The players sit transfixed—one hand resting on the machine's dial, another on a joystick—their eyes glued to individual video screens and cigarettes dangling from their lips. Most of them look like they retired more than a decade ago..
The game seems pretty simple—in theory. You buy a bunch of small silver balls and then use a dial to control how fast they shoot through a course of pegs. Get them in the right holes, win more balls. When it comes down to it, those who play are evasive about actual net gain or losses, understandably.
"The government does not acknowledge that this video game aspect can heighten pachinko addiction this is a big problem," says Naoko Takiguchi is a sociology professor at Otani university in Kyoto, who runs gambling addiction rehab programs in Japan
Japan has recently made some regulatory changes to deal with addiction—most notably requiring the payout system to be less "exciting." However, since pachinko is still considered a game - not gambling - the highly addictive nature escapes scrutiny. In Japan, addiction is already a topic that people don't want to admit or even talk about. "It takes a long time for people to seek help," says Naoko, "it's the shame."
For years the Yakuza, Japan's famed mafia, played a crucial role in running and regulating the industry. Now that task has been taken over by the national police, and there have been reports of corruption and nepotism. There's a joke in Japan that the real police pension is a cushy high-paying job in the pachinko industry.

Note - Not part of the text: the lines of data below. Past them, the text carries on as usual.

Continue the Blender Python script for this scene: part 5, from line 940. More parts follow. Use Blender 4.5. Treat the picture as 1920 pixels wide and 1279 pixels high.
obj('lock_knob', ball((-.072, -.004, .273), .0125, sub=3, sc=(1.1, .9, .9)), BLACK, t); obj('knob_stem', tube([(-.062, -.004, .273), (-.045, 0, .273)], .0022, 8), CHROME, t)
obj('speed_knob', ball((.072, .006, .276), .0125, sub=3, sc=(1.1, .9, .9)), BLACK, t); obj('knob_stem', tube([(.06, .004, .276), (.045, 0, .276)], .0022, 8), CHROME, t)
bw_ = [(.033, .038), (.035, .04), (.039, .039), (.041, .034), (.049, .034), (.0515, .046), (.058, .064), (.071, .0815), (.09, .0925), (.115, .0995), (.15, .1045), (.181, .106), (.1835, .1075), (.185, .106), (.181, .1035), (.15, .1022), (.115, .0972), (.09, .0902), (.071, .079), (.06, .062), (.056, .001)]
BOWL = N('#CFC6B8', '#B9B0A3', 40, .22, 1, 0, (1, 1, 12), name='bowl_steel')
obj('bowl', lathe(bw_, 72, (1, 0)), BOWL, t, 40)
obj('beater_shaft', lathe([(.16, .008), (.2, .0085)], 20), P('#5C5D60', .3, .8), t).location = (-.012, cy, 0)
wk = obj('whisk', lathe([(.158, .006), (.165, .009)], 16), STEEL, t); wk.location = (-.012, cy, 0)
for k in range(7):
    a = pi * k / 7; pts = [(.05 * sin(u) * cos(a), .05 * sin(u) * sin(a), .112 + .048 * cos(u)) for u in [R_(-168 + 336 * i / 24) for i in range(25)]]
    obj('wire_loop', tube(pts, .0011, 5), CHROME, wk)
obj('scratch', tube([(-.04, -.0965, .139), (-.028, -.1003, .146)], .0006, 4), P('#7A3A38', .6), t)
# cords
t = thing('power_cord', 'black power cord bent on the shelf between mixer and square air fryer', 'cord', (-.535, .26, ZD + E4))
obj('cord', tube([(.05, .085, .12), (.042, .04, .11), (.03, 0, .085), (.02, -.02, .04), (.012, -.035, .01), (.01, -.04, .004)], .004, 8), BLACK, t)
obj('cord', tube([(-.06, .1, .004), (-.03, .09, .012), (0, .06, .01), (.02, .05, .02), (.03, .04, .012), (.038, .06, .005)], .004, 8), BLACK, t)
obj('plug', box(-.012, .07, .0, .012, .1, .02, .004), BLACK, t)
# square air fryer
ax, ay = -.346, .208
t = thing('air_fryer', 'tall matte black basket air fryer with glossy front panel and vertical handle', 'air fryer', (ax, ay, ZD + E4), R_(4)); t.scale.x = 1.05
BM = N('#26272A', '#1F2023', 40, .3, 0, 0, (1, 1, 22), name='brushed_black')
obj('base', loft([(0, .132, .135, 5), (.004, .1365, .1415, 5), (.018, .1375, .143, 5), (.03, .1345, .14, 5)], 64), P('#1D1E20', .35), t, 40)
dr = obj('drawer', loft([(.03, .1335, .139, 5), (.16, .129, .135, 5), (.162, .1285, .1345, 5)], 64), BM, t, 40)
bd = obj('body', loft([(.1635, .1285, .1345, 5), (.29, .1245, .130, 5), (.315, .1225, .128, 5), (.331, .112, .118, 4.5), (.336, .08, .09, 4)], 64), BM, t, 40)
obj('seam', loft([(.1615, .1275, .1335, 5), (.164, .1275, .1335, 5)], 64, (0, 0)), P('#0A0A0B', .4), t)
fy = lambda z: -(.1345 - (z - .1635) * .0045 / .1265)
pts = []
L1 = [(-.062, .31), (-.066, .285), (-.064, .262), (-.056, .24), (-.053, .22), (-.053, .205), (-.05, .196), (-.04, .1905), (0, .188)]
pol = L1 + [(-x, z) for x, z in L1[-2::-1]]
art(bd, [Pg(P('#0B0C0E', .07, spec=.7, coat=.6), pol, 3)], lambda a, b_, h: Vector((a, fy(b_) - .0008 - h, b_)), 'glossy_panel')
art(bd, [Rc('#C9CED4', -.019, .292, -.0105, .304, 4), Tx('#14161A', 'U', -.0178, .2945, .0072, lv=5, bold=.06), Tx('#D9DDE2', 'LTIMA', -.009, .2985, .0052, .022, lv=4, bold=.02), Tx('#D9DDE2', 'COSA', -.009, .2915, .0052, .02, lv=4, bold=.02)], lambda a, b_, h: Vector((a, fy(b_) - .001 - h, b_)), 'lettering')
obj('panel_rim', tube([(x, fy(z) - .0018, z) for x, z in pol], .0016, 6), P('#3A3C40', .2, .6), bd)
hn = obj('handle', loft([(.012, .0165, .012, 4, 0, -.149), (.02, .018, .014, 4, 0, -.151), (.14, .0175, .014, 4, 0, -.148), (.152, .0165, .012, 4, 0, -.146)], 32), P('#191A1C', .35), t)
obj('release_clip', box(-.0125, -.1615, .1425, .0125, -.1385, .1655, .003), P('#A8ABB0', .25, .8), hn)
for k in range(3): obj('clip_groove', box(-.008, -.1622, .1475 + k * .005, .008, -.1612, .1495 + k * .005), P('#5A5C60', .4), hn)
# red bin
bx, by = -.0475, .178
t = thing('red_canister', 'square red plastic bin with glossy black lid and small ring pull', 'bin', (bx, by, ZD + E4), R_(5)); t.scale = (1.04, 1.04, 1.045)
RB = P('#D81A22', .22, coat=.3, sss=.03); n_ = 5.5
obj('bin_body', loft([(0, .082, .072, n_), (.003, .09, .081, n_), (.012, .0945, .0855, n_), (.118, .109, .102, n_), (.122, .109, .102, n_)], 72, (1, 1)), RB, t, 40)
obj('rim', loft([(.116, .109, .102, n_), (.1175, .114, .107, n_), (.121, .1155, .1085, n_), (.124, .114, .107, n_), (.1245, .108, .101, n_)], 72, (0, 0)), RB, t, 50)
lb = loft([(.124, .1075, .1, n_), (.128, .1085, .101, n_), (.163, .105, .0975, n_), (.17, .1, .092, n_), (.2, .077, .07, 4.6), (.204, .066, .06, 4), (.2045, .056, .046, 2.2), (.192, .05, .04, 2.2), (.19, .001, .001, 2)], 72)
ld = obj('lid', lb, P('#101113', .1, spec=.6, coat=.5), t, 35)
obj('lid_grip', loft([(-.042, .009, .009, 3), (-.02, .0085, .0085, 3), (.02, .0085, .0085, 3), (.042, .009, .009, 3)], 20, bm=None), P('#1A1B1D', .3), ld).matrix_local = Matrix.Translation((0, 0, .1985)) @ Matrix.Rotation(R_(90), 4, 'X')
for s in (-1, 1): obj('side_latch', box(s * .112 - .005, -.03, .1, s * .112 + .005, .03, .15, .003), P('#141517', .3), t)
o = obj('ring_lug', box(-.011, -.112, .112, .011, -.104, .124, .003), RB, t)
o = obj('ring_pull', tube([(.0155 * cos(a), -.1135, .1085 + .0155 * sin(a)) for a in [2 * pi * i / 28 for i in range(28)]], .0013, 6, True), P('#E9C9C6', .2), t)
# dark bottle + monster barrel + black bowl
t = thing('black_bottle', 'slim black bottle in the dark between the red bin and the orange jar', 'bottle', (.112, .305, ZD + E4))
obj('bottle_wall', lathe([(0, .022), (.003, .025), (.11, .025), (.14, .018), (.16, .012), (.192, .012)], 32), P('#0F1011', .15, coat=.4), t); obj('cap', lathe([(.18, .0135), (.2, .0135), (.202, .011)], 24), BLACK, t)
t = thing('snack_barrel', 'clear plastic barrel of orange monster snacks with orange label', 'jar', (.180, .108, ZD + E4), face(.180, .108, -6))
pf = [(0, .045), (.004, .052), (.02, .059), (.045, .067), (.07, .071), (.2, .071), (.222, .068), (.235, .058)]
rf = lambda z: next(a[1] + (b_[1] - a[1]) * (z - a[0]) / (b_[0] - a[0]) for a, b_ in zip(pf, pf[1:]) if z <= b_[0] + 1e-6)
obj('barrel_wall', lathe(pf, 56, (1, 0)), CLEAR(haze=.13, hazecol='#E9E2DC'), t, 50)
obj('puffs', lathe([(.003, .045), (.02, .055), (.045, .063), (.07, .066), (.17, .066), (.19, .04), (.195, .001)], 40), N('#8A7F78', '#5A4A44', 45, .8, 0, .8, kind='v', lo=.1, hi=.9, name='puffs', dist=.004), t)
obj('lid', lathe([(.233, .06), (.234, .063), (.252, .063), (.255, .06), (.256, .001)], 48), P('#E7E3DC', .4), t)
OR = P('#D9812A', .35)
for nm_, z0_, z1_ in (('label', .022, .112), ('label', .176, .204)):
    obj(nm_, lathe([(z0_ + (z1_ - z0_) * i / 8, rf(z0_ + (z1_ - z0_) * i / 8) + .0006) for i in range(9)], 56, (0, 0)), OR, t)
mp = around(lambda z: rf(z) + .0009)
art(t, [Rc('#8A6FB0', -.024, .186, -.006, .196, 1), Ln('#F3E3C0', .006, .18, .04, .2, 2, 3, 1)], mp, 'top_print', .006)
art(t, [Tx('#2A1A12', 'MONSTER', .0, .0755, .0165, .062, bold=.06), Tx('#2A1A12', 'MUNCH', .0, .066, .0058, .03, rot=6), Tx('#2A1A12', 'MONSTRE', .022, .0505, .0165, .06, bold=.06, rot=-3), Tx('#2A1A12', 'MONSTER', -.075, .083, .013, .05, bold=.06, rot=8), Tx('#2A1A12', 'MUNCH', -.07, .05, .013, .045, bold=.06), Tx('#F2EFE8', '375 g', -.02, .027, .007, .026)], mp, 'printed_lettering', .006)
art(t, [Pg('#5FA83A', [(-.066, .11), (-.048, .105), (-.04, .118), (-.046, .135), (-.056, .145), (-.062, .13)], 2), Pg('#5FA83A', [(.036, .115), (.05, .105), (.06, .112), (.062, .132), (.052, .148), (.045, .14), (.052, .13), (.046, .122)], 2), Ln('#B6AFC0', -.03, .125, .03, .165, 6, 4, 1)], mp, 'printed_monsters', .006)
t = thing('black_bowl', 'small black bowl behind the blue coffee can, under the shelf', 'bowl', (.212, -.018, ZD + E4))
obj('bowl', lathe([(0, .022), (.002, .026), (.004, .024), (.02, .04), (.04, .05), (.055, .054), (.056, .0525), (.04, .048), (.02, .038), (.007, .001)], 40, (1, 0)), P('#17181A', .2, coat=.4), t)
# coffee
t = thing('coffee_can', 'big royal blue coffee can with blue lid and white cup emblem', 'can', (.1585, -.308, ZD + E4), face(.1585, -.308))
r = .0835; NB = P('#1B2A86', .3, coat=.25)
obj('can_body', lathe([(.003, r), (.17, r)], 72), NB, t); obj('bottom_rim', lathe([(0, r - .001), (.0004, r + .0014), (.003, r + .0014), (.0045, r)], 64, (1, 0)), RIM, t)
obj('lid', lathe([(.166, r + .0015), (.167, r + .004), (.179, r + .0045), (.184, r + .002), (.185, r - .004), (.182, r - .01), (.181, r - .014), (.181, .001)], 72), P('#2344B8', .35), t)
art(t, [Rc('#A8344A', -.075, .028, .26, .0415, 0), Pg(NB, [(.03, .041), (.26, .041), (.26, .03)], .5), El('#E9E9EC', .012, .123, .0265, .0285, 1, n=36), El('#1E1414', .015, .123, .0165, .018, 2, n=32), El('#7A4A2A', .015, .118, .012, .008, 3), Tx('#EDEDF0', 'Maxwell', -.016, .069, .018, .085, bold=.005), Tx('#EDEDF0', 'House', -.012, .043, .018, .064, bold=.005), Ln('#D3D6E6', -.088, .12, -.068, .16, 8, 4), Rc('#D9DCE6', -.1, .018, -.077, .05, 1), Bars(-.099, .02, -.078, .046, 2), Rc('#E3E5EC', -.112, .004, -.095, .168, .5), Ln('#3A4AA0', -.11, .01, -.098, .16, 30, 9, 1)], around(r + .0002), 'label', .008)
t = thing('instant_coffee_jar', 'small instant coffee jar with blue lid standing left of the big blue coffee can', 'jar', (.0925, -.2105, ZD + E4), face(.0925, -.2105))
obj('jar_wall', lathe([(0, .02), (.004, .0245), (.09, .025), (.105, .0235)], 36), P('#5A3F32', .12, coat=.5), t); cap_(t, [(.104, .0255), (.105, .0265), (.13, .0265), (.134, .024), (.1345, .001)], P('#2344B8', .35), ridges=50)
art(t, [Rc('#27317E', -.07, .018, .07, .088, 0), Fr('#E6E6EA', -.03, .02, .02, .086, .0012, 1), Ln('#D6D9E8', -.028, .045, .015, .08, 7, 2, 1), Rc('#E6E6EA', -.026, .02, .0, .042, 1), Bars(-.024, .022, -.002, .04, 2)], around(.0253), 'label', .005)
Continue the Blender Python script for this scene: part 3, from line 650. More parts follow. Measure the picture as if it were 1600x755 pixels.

So how has such a shady, addicting, game of chance remained legal in a country that bans casinos and online gambling? It all has to do with one small, extra step in the cash out system. There's the trick.
When one's session finishes, you trade in the balls won for a "special prize" - a card with his winning information and a little candy box. It's got picture of Hello Kitty on it. You then takes the card and candy outside the parlor to a shoebox-sized slot in the wall about ten feet from the entrance. He passes them through the hole. A shadowy figure hands over the winnings. And presto. Since the money is obtained through this third party exchange shop, pachinko is not technically gambling.
Unlike casinos, which are based on direct cash winnings and therefore illegal under Japan's strict gambling laws, pachinko is legal on a loophole related to how you claim your prize.
The only element of control the player has over the game - is the doughnut-sized dial used to shoot the balls into the top of the machine, fast or slow, depending on his spin of the dial. The balls bumbled around like silver flies against a window, bouncing off pins, toward the bottom where gamers will them to enter the central chamber. When they do, the screen's animation lit up one of three numbers from one to nine. In slot machines, three matching cherries means a win; in Pachinko, three matching numbers (such as 444 or 999) on the screen wins more metal balls to play on with or to cash in.
It sounds elaborate for a game, but pachinko is both big business and a national obsession - there are more than 12,500 pachinko halls in Japan, some with slot machines, which together make four times as much profit as all the rest of the world's legal casino gambling combined. The game itself generates 30 trillion yen profit a year for the pachinko companies. The pachinko industry constitutes Japan's largest leisure activity. The sector employs over 300,000 people and brings in about 225 billion dollars a year. That's more than two times the revenue from all legal US gambling operations—in other words, about the GDP of a country like Israel.